1. Blackberry Blossom, Norman Blake

A million marigold seeds from a friend! I tried to photograph the excellent job she did drying them but couldn’t capture the beauty through the plastic bag. I wonder if the coltsfoot leaves I sent my niece and she has yet to receive are moldering in a mail truck somewhere between here and San Francisco.

Back to the house and I want to take a close-up of the dogwood blossoms. They are very cool sprinkled about in the woods as they are here in Virginia, looking like sheets of lace but they are also pretty up close. The prisms hanging inside flicker cool lights: blue, green, pink and I spend a silly amount of time trying to catch these in the photo on my iPhone, unsuccessfully.








Remove my muddy clothes and leave in a heap on the porch. Smile affectionately at the blood orange through the dark tree branches that the sun has left in its trail.
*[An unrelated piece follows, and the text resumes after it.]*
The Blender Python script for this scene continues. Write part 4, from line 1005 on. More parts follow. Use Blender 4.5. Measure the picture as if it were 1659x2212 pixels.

Evening came fast again today. Pulled a bowl of leftovers from the fridge: a curry concoction of potatoes, carrots, peas and sausage. Bit into a stink bug. Cursed and spent fifteen minutes swirling around various concoctions in my mouth. Too tired to fix anything else. A bowl of Cheerios it is. Did you know Cheerios provide 70% of the minimum daily requirement of iron? Good thing.

Haul muddy clothes to the washer in the basement. Hot soapy shower.

Too late for screen time. Stare out the window at the stars. So many.

Haul a heavy book into bed and fall asleep before I open it.